A Nevada Senate panel voted Thursday to shelve a bill that would have given adoptees more access to records about their birth and adoption once they turned 18.
The Judiciary Committee decided instead to send a letter to an interim panel dealing with children and families requesting a new proposal for the 2005 session.
Judiciary Chairman Mark Amodei, R-Carson City, said a change in Nevada law is needed to help adoptees get such records, but there's not enough time left this session to come up with a good solution.
While there's about 7Y weeks left in the current session, Friday is the final day for bills to move out of committees in the house where they originated.
During earlier testimony on SB267, critics said it should be scrapped -- or at least amended -- because of its open-access provision and its elimination of a state register for adoptions.
Helen Foley, representing Catholic Charities of Southern Nevada, said she was concerned about adoptees looking into old records that might show a mother had been a prostitute or had given up a child after being raped.

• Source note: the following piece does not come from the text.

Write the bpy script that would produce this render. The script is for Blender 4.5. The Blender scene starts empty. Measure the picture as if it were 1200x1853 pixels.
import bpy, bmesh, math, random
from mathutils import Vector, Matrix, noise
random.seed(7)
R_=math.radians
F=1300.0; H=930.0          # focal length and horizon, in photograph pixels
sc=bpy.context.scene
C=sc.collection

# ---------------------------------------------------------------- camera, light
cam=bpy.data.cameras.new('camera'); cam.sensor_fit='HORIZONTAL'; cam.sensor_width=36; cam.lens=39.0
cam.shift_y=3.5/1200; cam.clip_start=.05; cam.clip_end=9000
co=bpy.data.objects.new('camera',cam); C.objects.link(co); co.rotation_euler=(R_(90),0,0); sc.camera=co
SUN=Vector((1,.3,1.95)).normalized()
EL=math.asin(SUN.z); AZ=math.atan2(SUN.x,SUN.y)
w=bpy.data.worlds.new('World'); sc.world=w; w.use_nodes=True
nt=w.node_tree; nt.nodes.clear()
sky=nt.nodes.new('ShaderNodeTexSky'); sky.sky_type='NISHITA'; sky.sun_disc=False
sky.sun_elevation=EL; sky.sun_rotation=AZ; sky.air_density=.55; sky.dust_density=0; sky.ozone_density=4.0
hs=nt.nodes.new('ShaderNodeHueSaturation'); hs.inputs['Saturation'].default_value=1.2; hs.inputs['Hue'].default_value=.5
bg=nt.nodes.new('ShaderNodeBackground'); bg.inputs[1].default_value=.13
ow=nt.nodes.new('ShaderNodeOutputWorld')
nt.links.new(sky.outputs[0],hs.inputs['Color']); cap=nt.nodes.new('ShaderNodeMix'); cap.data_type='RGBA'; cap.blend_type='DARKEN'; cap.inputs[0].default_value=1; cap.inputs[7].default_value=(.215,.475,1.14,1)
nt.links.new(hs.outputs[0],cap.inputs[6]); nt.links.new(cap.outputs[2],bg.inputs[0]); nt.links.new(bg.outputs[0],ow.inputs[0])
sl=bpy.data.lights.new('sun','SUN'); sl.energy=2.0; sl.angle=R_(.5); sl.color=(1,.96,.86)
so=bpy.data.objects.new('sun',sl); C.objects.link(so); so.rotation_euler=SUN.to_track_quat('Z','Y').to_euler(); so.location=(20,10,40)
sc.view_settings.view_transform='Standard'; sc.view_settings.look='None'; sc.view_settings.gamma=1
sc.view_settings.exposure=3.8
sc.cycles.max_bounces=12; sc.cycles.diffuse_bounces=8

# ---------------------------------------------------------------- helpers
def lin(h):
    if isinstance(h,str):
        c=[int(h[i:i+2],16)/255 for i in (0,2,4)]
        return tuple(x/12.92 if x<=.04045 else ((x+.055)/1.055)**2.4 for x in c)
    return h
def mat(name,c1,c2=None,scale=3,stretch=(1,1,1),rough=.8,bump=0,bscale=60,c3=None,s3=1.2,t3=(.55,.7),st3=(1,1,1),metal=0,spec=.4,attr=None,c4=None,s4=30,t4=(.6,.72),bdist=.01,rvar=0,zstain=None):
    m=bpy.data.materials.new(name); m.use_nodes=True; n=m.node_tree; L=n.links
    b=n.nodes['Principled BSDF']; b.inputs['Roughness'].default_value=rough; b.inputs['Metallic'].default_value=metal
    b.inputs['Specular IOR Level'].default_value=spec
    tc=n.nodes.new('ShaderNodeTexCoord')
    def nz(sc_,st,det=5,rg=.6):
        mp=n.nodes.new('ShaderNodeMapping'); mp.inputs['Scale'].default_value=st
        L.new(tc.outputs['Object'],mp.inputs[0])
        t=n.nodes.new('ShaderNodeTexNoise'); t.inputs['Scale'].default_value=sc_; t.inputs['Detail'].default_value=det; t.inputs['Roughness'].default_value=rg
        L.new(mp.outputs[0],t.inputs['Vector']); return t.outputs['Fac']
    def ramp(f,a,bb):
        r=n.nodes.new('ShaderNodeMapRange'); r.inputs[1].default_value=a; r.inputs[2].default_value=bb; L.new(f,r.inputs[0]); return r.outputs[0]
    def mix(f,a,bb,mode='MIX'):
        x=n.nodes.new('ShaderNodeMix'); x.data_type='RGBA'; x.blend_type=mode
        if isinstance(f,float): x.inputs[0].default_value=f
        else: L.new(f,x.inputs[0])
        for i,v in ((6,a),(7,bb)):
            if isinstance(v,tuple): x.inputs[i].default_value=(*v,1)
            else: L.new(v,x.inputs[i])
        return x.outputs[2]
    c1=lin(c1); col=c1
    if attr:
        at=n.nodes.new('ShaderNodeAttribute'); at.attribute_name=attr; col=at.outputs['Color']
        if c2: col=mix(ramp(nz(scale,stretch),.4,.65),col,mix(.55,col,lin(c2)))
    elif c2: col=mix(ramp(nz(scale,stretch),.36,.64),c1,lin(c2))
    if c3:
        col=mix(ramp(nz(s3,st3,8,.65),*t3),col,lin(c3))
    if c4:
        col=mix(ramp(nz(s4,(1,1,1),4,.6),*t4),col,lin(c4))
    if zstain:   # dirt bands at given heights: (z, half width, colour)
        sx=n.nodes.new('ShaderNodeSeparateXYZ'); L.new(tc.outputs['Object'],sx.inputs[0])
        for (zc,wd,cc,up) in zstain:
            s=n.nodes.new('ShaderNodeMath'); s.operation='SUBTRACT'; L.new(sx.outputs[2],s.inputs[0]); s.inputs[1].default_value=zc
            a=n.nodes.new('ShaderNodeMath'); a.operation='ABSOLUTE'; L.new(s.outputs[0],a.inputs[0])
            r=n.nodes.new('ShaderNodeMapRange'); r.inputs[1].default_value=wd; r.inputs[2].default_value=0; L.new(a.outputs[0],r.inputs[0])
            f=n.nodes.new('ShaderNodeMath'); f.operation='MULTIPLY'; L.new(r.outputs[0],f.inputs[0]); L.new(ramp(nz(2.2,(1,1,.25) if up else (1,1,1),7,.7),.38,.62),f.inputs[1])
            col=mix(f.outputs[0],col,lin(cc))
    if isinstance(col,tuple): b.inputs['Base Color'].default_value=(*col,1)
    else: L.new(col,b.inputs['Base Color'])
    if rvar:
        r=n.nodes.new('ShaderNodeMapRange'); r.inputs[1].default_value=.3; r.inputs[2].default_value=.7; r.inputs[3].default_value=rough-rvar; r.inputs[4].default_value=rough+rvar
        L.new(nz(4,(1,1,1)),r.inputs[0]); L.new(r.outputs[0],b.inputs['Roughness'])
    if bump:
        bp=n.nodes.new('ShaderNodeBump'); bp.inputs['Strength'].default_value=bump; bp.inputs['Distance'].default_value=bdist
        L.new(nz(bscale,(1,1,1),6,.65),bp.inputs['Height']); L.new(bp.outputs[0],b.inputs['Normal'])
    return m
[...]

Foley added the proposal shouldn't result in people seeing "all the gory details of their lives" being divulged.
Patricia Glenn of Nevada Right-To-Life also criticized the bill, saying it would "violate a promise of confidentiality."
Glenn said that for a mother who gave up a child and wanted to forget her past "her whole life could be turned upside down" if that child was able at age 18 to get enough information to seek her out.
Glenn said the laws governing the state register could be revised so that a mother's privacy is still protected but an adopted child could get vital health information more easily.
Proponents included Jean Uhrich, representing adoptee rights organizations Bastard Nation and Nevada Open, who said it's important for adoptees to have access to state-held records of their birth.
Uhrich also said the state register for adoptions was created in 1979 but since then has only matched 176 adoptees with a natural parent. There are about 200,000 Nevada-born adoptees, she added.
Uhrich also said there are private organizations that can do the same job as the state register.